The expected map of the world of 300 islands is instead a disjointed and desolate collection of sandy blots—a monumental folly just out of sight of Dubai's shore….

"The World has been cancelled. It doesn't even look like the world. Basically there is one island that is maintained that is said to be owned by the Sheikh [Dubai's ruler] and the rest looks like a pile of muck," said one local property agent.

Officially, the project hasn't been permanently stopped. Unofficially, it's further evidence for my suspicion that the builders' blueprints of the early-21st-century United Arab Emirates are best regarded as a regional subgenre of science fiction.

On a related note, I recommend the Daily Mail's aquatic-gothic report on "the ghost fleet of the recession," a near-abandoned flotilla near Singapore.

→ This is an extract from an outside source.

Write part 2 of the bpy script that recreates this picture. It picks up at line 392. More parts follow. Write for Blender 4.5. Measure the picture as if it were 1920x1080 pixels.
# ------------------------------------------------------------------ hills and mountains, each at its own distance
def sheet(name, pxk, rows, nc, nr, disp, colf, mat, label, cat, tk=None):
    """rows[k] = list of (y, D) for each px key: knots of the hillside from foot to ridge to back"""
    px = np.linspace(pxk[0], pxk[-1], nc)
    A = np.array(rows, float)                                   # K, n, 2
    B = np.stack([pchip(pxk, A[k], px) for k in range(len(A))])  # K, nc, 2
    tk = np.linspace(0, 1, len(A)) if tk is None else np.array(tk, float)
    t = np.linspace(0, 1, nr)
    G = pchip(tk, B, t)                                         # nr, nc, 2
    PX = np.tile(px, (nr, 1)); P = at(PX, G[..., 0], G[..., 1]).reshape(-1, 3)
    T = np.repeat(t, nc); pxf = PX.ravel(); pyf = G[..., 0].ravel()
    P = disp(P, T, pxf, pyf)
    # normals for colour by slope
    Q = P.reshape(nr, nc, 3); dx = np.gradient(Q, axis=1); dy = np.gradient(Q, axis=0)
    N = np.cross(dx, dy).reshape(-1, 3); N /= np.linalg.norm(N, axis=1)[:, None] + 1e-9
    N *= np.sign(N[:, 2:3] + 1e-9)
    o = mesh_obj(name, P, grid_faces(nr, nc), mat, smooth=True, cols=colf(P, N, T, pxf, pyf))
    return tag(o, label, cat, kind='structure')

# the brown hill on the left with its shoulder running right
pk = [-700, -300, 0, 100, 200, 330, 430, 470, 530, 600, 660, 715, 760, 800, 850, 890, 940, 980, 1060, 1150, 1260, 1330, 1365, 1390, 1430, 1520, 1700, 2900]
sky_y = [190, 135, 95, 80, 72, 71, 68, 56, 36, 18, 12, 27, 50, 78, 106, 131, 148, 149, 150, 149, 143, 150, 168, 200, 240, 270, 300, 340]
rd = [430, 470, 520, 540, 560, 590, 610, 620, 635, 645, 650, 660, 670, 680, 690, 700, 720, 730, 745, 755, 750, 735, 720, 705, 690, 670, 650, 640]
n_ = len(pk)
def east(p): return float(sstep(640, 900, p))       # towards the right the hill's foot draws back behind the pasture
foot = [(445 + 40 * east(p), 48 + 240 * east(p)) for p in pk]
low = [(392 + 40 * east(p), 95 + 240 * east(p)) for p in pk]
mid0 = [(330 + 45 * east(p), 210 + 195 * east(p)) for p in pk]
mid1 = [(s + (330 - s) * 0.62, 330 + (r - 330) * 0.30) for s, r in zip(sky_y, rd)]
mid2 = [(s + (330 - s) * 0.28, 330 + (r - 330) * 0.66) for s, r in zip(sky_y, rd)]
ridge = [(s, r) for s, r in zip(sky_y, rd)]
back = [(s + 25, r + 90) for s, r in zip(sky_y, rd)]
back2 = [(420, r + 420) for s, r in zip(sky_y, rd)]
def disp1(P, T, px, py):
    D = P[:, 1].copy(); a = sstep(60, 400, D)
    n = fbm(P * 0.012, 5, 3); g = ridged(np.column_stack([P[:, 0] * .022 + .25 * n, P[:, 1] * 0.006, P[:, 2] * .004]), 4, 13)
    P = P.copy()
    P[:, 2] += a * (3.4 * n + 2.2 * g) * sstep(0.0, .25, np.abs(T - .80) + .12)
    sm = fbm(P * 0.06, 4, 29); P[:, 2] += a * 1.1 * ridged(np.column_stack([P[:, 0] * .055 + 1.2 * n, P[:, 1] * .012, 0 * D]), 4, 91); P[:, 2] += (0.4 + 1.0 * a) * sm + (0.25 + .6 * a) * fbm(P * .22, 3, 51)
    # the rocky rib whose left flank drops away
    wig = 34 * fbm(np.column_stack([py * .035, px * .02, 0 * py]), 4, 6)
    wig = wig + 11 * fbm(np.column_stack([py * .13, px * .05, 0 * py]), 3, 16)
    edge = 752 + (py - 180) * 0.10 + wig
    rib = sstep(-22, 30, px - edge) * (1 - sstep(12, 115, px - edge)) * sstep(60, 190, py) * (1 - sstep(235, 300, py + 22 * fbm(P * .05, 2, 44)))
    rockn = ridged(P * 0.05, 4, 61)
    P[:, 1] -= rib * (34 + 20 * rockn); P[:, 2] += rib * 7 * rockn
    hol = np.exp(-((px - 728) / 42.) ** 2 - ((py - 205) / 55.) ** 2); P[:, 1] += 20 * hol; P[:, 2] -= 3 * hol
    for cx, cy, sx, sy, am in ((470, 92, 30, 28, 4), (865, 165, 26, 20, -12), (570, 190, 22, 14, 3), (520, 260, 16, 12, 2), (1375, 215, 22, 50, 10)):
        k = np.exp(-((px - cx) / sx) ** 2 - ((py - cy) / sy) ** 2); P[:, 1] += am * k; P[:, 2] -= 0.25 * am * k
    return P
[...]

An excerpt:

Here, on a sleepy stretch of shoreline at the far end of Asia, is surely the biggest and most secretive gathering of ships in maritime history. Their numbers are equivalent to the entire British and American navies combined; their tonnage is far greater. Container ships, bulk carriers, oil tankers—all should be steaming fully laden between China, Britain, Europe and the US, stocking camera shops, PC Worlds and Argos depots ahead of the retail pandemonium of 2009. But their water has been stolen.

It is so far off the beaten track that nobody ever really comes close, which is why these ships are here. The world's ship owners and government economists would prefer you not to see this symbol of the depths of the plague still crippling the world's economies. So they have been quietly retired to this equatorial backwater, to be maintained only by a handful of bored sailors. The skeleton crews are left alone to fend off the ever-present threats of piracy and collisions in the congested waters as the hulls gather rust and seaweed at what should be their busiest time of year.

Local fisherman Ah Wat, 42, who for more than 20 years has made a living fishing for prawns from his home in Sungai Rengit, says: 'Before, there was nothing out there—just sea. Then the big ships just suddenly came one day, and every day there are more of them.

'Some of them stay for a few weeks and then go away. But most of them just stay. You used to look Christmas from here straight over to Indonesia and see nothing but a few passing boats. Now you can no longer see the horizon.'

Bonus links: B. Traven's The Death Ship and Val Lewton's The Ghost Ship.